§ **GOAL**: Without the pictures, print the lines running from the beginning of the material to the line containing "inst(psrc, 'picket', Matrix.Translation((x", both ends included.

§ **GIVEN INFORMATION**:

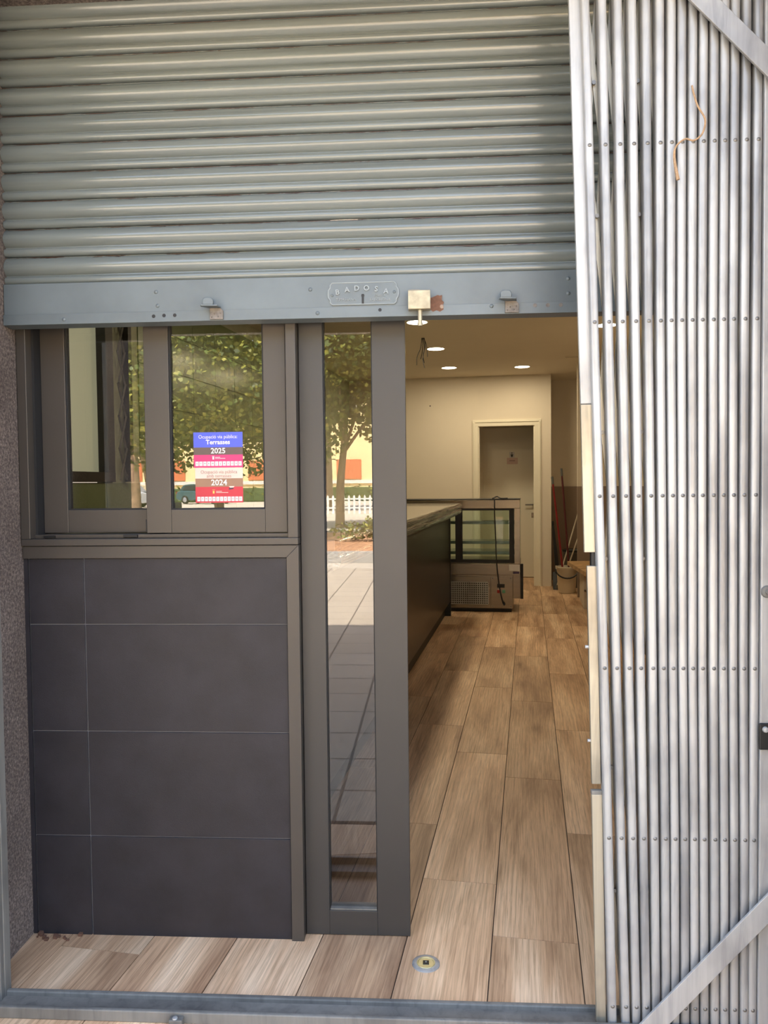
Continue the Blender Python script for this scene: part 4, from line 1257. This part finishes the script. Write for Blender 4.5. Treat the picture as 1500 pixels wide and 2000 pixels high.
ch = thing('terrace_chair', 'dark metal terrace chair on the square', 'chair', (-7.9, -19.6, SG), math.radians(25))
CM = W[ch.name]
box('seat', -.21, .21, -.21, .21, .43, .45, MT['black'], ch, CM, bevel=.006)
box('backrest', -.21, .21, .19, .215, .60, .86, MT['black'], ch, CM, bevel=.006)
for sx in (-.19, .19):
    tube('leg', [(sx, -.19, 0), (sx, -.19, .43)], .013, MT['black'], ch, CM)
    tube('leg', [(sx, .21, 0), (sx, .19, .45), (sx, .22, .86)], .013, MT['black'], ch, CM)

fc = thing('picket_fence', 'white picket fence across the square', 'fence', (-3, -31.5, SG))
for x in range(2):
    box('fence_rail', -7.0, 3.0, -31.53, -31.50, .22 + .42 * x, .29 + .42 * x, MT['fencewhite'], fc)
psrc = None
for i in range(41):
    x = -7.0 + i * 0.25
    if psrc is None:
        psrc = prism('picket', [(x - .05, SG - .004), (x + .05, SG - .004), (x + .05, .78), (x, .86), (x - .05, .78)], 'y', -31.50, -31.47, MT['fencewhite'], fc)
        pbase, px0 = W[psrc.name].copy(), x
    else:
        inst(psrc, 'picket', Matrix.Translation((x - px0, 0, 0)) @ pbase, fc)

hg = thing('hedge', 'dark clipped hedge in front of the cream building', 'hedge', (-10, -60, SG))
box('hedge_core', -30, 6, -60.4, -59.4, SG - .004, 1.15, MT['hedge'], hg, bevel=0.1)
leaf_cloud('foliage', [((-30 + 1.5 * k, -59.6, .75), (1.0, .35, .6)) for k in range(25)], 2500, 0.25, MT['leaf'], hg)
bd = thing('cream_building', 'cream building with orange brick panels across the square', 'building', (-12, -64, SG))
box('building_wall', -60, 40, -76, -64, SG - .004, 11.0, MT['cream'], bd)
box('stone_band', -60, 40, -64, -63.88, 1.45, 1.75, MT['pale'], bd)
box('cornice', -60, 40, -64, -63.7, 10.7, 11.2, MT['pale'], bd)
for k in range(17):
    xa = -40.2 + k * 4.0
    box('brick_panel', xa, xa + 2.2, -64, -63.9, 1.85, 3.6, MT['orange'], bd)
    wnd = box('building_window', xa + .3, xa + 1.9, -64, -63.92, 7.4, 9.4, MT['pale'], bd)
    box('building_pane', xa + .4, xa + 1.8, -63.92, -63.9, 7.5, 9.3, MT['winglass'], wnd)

§ **ANSWER**:
Continue the Blender Python script for this scene: part 4, from line 1257. This part finishes the script. Write for Blender 4.5. Treat the picture as 1500 pixels wide and 2000 pixels high.
ch = thing('terrace_chair', 'dark metal terrace chair on the square', 'chair', (-7.9, -19.6, SG), math.radians(25))
CM = W[ch.name]
box('seat', -.21, .21, -.21, .21, .43, .45, MT['black'], ch, CM, bevel=.006)
box('backrest', -.21, .21, .19, .215, .60, .86, MT['black'], ch, CM, bevel=.006)
for sx in (-.19, .19):
    tube('leg', [(sx, -.19, 0), (sx, -.19, .43)], .013, MT['black'], ch, CM)
    tube('leg', [(sx, .21, 0), (sx, .19, .45), (sx, .22, .86)], .013, MT['black'], ch, CM)

fc = thing('picket_fence', 'white picket fence across the square', 'fence', (-3, -31.5, SG))
for x in range(2):
    box('fence_rail', -7.0, 3.0, -31.53, -31.50, .22 + .42 * x, .29 + .42 * x, MT['fencewhite'], fc)
psrc = None
for i in range(41):
    x = -7.0 + i * 0.25
    if psrc is None:
        psrc = prism('picket', [(x - .05, SG - .004), (x + .05, SG - .004), (x + .05, .78), (x, .86), (x - .05, .78)], 'y', -31.50, -31.47, MT['fencewhite'], fc)
        pbase, px0 = W[psrc.name].copy(), x
    else:
        inst(psrc, 'picket', Matrix.Translation((x - px0, 0, 0)) @ pbase, fc)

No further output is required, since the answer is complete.